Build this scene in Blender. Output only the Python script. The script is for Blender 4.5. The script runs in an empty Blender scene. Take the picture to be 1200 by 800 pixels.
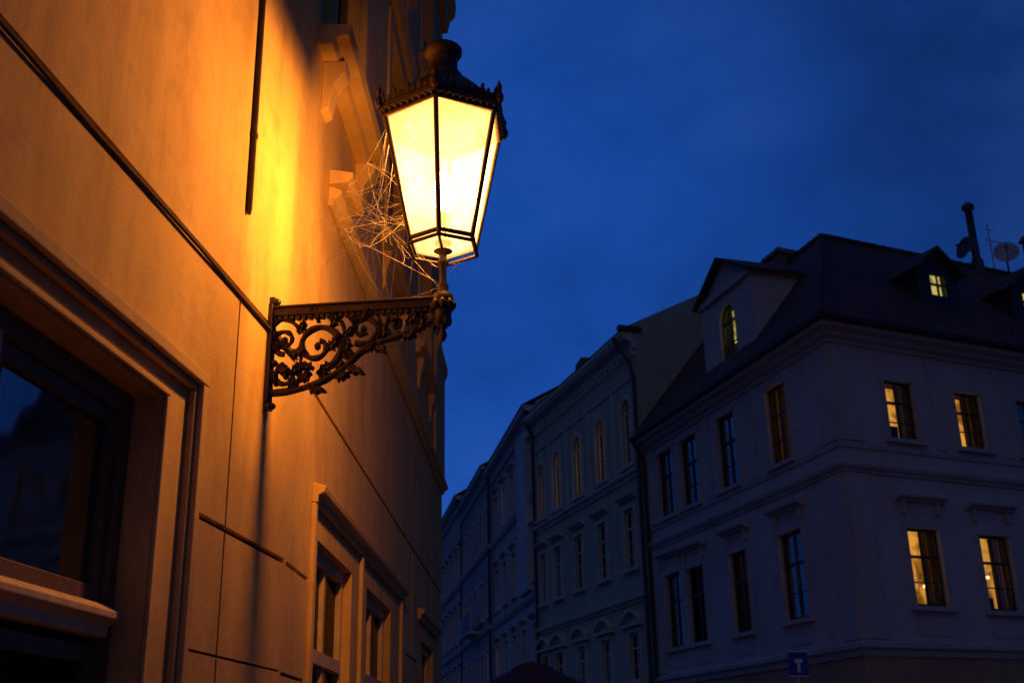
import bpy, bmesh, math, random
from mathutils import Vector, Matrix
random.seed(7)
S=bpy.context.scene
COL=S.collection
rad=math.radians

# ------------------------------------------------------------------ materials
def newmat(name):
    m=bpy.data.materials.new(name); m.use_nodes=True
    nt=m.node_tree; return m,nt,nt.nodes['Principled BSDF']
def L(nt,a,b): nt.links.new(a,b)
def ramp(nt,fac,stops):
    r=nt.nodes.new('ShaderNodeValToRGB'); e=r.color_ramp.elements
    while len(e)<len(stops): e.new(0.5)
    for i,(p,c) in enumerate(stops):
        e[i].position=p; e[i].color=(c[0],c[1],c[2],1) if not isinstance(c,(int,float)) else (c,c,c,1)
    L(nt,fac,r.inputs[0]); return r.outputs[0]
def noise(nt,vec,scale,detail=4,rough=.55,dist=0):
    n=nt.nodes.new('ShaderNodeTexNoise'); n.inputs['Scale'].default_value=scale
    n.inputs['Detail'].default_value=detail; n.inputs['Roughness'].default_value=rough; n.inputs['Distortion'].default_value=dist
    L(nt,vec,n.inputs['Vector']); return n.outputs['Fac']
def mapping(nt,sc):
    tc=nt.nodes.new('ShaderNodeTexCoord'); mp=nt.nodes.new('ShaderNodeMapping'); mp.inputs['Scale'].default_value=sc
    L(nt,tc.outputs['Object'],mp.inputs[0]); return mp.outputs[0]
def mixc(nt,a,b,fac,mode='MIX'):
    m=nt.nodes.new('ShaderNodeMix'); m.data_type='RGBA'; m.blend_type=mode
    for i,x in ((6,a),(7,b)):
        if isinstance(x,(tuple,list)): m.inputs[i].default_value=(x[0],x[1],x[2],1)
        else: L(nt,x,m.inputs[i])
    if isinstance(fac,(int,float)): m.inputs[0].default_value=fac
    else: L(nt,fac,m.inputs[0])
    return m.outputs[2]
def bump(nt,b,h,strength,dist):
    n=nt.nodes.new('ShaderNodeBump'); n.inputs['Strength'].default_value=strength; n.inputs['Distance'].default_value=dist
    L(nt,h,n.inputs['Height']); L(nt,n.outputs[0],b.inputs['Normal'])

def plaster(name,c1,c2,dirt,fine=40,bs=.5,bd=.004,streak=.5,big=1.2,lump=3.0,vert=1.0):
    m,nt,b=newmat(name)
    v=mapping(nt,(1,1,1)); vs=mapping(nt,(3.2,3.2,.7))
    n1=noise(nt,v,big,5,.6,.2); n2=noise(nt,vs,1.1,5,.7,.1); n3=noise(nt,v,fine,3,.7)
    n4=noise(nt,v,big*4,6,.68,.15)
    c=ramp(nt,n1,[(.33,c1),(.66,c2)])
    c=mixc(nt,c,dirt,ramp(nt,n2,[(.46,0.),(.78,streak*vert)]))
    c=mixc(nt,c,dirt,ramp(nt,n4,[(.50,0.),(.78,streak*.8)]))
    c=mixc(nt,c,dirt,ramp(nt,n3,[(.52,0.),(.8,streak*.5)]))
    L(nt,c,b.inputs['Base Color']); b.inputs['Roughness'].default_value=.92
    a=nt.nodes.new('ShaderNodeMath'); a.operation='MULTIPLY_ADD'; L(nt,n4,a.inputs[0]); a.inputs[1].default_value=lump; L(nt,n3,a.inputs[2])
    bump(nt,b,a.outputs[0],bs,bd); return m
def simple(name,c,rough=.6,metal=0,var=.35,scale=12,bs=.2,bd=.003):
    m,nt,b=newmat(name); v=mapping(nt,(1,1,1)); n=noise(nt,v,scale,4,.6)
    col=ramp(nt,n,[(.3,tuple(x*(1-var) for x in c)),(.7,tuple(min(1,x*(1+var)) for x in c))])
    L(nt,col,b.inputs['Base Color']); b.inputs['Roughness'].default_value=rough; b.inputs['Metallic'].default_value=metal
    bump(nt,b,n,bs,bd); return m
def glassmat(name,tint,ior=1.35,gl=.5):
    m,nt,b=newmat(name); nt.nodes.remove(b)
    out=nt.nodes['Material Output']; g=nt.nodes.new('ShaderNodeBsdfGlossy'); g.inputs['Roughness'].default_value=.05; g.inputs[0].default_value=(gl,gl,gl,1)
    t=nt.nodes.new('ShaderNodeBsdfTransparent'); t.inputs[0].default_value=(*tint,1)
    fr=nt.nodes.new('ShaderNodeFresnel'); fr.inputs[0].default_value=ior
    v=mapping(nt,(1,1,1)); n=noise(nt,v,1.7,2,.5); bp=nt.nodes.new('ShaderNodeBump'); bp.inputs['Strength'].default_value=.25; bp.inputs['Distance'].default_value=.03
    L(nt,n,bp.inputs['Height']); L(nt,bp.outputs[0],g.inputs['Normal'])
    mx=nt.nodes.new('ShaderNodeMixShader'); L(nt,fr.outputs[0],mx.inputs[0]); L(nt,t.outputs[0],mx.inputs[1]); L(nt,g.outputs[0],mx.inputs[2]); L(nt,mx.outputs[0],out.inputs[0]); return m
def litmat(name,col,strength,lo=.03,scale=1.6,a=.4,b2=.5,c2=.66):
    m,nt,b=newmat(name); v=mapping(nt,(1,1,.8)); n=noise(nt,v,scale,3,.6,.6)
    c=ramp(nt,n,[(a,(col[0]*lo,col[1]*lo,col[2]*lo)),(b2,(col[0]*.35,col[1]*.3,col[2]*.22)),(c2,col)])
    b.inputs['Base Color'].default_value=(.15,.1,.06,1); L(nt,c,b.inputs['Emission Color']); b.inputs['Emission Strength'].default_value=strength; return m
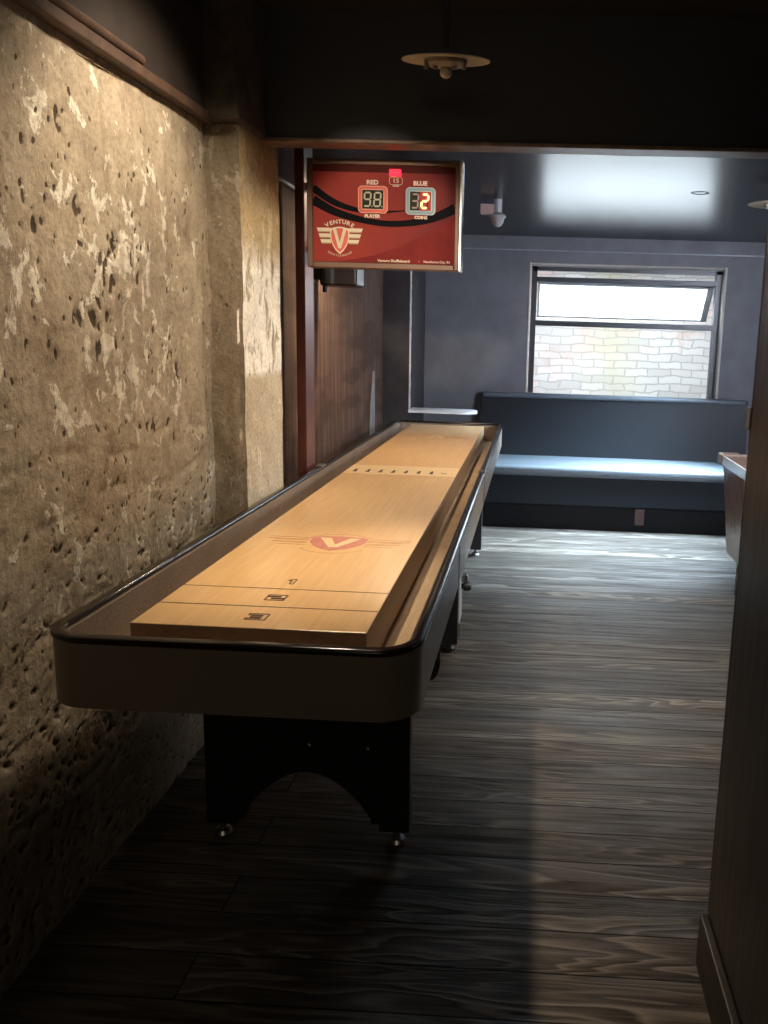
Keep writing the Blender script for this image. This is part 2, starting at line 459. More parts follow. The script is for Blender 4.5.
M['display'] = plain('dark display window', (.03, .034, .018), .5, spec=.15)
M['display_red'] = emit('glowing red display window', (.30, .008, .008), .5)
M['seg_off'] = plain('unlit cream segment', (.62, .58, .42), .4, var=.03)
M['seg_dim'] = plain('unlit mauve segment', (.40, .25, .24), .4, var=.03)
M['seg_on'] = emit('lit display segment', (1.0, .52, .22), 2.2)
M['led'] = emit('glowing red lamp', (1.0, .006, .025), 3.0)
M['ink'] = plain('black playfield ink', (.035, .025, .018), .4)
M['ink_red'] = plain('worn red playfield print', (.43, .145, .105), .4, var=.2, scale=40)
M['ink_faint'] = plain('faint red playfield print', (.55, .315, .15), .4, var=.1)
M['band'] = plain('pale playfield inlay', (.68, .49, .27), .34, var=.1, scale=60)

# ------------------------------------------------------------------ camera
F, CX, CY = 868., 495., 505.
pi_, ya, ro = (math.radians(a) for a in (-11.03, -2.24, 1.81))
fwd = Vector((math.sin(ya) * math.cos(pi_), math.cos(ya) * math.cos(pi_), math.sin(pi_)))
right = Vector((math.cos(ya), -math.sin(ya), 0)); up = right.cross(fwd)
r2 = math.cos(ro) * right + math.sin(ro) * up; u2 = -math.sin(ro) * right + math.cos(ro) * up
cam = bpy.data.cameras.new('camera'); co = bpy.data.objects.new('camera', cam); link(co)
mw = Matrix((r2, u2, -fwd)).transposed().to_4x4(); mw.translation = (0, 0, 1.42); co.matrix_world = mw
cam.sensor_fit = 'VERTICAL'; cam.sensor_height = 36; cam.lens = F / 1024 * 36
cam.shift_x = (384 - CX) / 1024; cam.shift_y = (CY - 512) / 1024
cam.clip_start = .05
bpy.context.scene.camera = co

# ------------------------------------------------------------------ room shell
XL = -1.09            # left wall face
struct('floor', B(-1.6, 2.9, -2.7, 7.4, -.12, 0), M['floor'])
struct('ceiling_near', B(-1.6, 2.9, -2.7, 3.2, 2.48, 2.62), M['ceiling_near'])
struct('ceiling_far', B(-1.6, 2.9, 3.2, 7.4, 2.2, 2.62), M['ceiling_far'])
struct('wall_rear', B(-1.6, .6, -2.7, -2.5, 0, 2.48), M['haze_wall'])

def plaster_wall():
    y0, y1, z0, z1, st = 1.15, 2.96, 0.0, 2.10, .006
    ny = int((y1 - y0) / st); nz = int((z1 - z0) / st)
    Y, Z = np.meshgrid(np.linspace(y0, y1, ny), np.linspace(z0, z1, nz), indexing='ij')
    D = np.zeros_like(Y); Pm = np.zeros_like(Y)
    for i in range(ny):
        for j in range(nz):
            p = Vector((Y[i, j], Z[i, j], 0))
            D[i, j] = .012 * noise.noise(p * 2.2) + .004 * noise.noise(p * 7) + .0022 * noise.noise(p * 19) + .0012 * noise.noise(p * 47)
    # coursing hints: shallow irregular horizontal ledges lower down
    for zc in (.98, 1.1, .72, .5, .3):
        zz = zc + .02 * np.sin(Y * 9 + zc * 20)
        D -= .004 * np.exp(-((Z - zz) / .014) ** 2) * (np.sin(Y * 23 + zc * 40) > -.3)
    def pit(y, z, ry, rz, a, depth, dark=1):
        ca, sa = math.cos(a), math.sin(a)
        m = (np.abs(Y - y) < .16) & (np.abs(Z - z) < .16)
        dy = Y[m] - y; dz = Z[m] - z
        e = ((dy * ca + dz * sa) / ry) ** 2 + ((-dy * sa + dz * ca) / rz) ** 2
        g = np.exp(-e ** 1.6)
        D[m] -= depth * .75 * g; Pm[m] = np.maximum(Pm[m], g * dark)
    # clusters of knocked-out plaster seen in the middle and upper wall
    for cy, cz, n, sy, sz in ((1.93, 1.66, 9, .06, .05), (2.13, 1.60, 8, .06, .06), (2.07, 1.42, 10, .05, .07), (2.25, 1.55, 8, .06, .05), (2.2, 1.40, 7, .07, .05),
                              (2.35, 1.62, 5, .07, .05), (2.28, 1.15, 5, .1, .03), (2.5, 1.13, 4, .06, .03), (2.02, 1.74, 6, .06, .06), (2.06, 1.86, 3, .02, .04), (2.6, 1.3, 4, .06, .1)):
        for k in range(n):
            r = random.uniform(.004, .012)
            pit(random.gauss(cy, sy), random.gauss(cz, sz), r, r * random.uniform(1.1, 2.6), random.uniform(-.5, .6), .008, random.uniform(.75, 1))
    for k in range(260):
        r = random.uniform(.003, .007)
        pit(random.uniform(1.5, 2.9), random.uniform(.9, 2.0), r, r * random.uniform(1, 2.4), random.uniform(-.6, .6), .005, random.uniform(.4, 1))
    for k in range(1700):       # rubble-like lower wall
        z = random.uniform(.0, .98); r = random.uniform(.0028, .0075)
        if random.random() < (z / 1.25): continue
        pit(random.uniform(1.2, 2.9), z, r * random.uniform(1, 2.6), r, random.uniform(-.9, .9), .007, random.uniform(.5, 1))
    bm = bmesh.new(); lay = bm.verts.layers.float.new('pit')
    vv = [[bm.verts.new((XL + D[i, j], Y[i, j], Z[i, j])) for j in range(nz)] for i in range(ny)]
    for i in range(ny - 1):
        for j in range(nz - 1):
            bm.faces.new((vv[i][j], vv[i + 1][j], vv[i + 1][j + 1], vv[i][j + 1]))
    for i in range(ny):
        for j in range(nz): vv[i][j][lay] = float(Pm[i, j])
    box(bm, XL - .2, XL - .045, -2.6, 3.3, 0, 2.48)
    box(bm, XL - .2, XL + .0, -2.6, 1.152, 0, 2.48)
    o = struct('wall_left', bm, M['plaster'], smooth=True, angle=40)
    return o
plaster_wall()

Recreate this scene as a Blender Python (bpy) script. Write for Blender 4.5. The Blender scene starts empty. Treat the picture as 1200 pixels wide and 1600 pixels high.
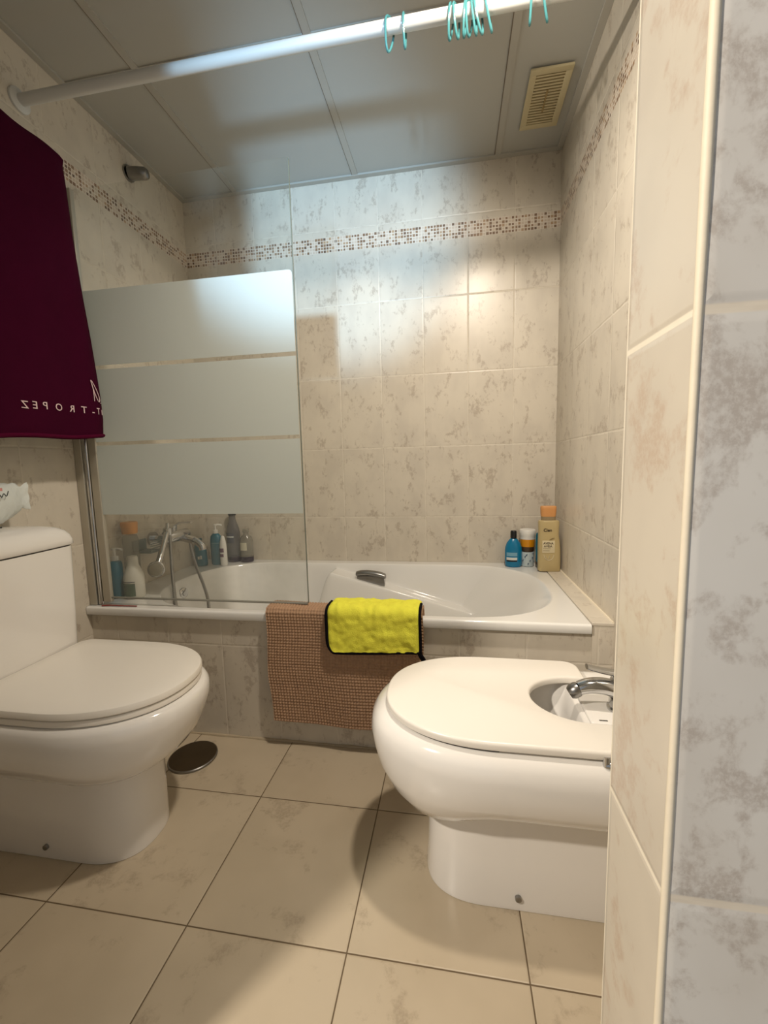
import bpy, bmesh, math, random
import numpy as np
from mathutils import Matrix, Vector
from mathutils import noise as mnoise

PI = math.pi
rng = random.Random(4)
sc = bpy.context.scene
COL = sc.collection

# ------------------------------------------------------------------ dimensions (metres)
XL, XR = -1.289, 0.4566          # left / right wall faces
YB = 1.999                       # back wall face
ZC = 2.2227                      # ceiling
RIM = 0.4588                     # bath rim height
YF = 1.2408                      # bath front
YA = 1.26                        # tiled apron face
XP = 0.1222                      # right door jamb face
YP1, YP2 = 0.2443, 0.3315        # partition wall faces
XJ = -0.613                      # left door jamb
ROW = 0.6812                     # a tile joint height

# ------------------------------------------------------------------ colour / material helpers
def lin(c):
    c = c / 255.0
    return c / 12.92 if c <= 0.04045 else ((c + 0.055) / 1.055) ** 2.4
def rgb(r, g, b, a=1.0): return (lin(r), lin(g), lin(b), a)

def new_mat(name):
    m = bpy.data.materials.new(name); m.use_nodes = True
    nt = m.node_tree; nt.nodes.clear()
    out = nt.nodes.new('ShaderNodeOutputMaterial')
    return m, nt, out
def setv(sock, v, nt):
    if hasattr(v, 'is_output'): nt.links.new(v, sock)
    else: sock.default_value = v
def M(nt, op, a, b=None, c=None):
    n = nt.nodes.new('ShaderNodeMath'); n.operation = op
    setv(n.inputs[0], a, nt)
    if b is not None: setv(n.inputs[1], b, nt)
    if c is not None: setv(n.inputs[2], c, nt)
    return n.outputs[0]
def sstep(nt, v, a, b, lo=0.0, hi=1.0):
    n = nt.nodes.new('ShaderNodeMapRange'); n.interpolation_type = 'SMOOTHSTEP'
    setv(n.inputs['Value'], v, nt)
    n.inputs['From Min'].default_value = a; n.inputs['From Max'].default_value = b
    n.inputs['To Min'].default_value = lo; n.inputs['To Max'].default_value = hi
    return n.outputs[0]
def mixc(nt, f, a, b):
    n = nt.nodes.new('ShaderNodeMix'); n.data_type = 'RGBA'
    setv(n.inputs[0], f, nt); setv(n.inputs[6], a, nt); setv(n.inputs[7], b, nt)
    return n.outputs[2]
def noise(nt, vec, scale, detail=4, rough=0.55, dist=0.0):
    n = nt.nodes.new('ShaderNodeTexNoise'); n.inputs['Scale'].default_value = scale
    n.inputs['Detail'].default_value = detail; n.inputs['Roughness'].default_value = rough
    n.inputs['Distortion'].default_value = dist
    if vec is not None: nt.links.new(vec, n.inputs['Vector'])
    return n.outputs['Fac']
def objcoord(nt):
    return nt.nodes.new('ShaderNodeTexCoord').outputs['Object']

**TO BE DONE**
Between the line containing "c=mixc(nt,c,dirt,ramp(nt,n2,[(.46,0.),(.78,streak*vert)]))" and the line containing "c=mixc(nt,c,dirt,ramp(nt,n4,[(.50,0.),(.78,streak*.8)]))" lies the part to return. Return it exactly, counting both of those lines.

**EXERCISE RESPONSE**
    c=mixc(nt,c,dirt,ramp(nt,n2,[(.46,0.),(.78,streak*vert)]))
    c=mixc(nt,c,dirt,ramp(nt,n4,[(.50,0.),(.78,streak*.8)]))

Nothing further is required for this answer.